> [Items]
┏━━

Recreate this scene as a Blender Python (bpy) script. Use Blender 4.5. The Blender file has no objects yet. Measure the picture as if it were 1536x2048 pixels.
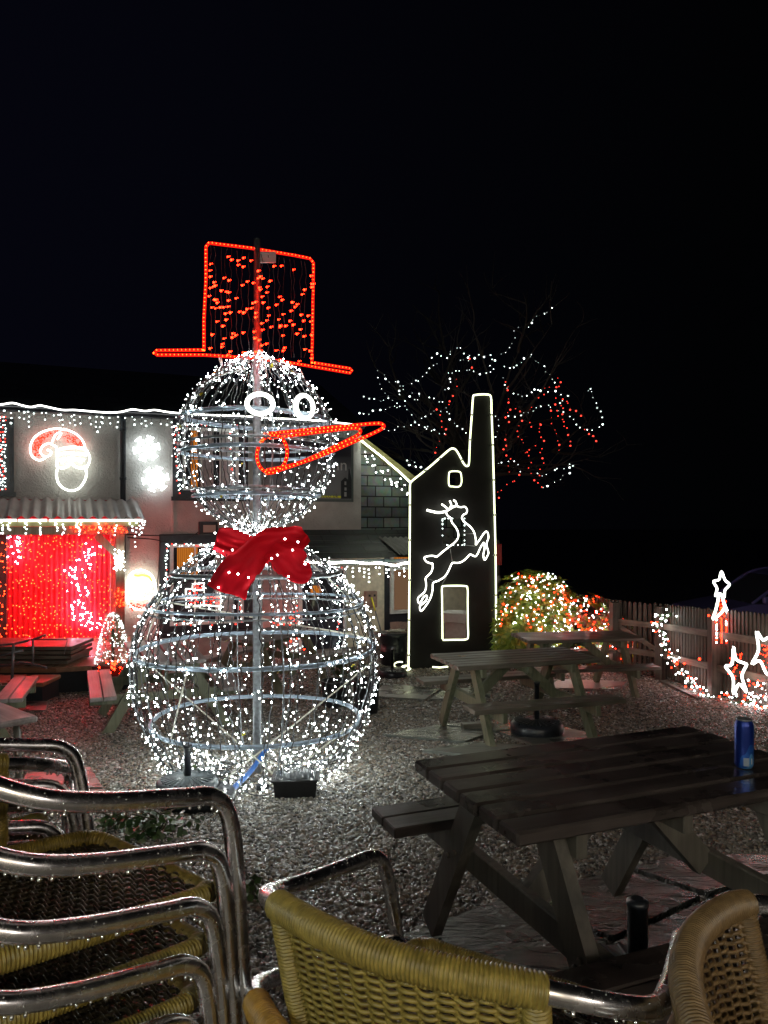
import bpy, math, random
import numpy as np
from mathutils import Vector, Matrix, noise
R = math.radians
random.seed(7)
scene = bpy.context.scene
COL = scene.collection
F = 1538.0; CX = 768.0; HY = 1045.0; CAMZ = 1.5

# ------------------------------------------------------------------ helpers
def P(px, py, d):
    return Vector(((px-CX)/F*d, d, CAMZ-(py-HY)/F*d))

GP = [(-30, 0.0), (1.2, 0.0), (2.3, -.10), (5.75, -.37), (7.5, -.56), (11, -.78), (13, -.80), (400, -.80)]
def G(y):
    for (a, za), (b, zb) in zip(GP, GP[1:]):
        if y <= b:
            t = (y-a)/(b-a); return za+(zb-za)*t
    return -.8
def V(*a): return Vector(a)

class Frame:
    """a plane standing in the place: origin, direction of its local x on plan"""
    def __init__(s, ox, oy, ang, oz=0):
        s.o = Vector((ox, oy, oz)); s.a = ang
        s.ex = Vector((math.cos(ang), math.sin(ang), 0)); s.ey = Vector((-math.sin(ang), math.cos(ang), 0))
    def l(s, px, py, off=0.0):
        """local point on the plane y=-off seen in the photo at px,py"""
        d = Vector(((px-CX)/F, 1, -(py-HY)/F)); c = Vector((0, 0, CAMZ))
        t = (-off-(c-s.o).dot(s.ey))/d.dot(s.ey)
        p = c+d*t-s.o
        return Vector((p.dot(s.ex), -off, p.z))
    def w(s, p): return s.o+s.ex*p[0]+s.ey*p[1]+Vector((0, 0, p[2]))

def catmull(pts, n=8, closed=False):
    pts = [Vector(p) for p in pts]; out = []
    m = len(pts)
    rng = range(m if closed else m-1)
    for i in rng:
        if closed:
            p0, p1, p2, p3 = pts[(i-1) % m], pts[i], pts[(i+1) % m], pts[(i+2) % m]
        else:
            p0, p1, p2, p3 = pts[max(i-1, 0)], pts[i], pts[i+1], pts[min(i+2, m-1)]
        for k in range(n):
            t = k/n
            out.append(.5*((2*p1)+(p2-p0)*t+(2*p0-5*p1+4*p2-p3)*t*t+(3*p1-p0-3*p2+p3)*t**3))
    if not closed: out.append(pts[-1].copy())
    return out

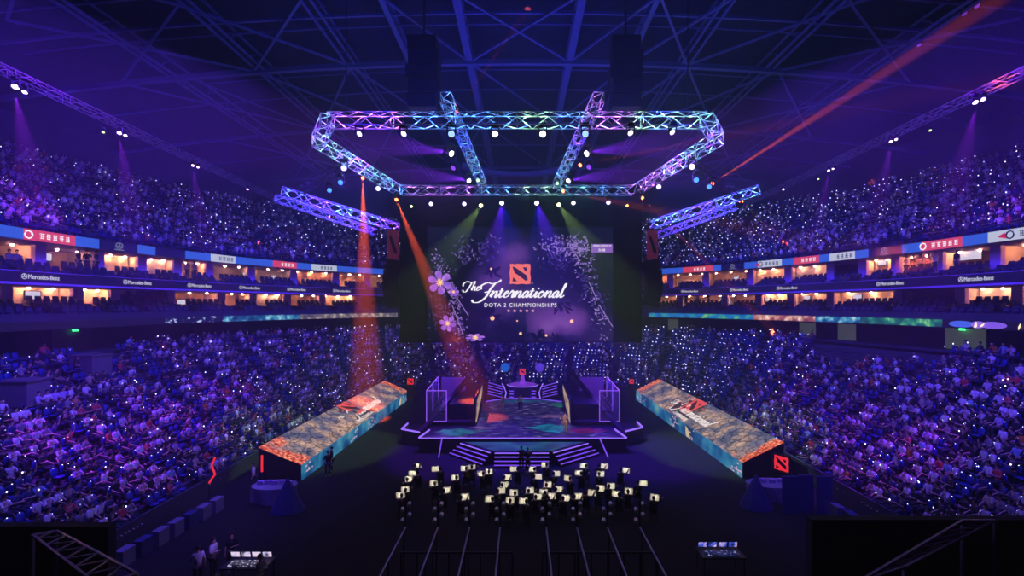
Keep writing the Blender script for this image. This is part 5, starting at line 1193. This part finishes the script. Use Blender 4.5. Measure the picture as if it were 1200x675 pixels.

┗━━

Return exactly what appears from the opening line of the material through the line with "def V(*a): return Vector(a)", apart from the pictures.

> [Right answer]
Recreate this scene as a Blender Python (bpy) script. Use Blender 4.5. The Blender file has no objects yet. Measure the picture as if it were 1536x2048 pixels.
import bpy, math, random
import numpy as np
from mathutils import Vector, Matrix, noise
R = math.radians
random.seed(7)
scene = bpy.context.scene
COL = scene.collection
F = 1538.0; CX = 768.0; HY = 1045.0; CAMZ = 1.5

# ------------------------------------------------------------------ helpers
def P(px, py, d):
    return Vector(((px-CX)/F*d, d, CAMZ-(py-HY)/F*d))

GP = [(-30, 0.0), (1.2, 0.0), (2.3, -.10), (5.75, -.37), (7.5, -.56), (11, -.78), (13, -.80), (400, -.80)]
def G(y):
    for (a, za), (b, zb) in zip(GP, GP[1:]):
        if y <= b:
            t = (y-a)/(b-a); return za+(zb-za)*t
    return -.8
def V(*a): return Vector(a)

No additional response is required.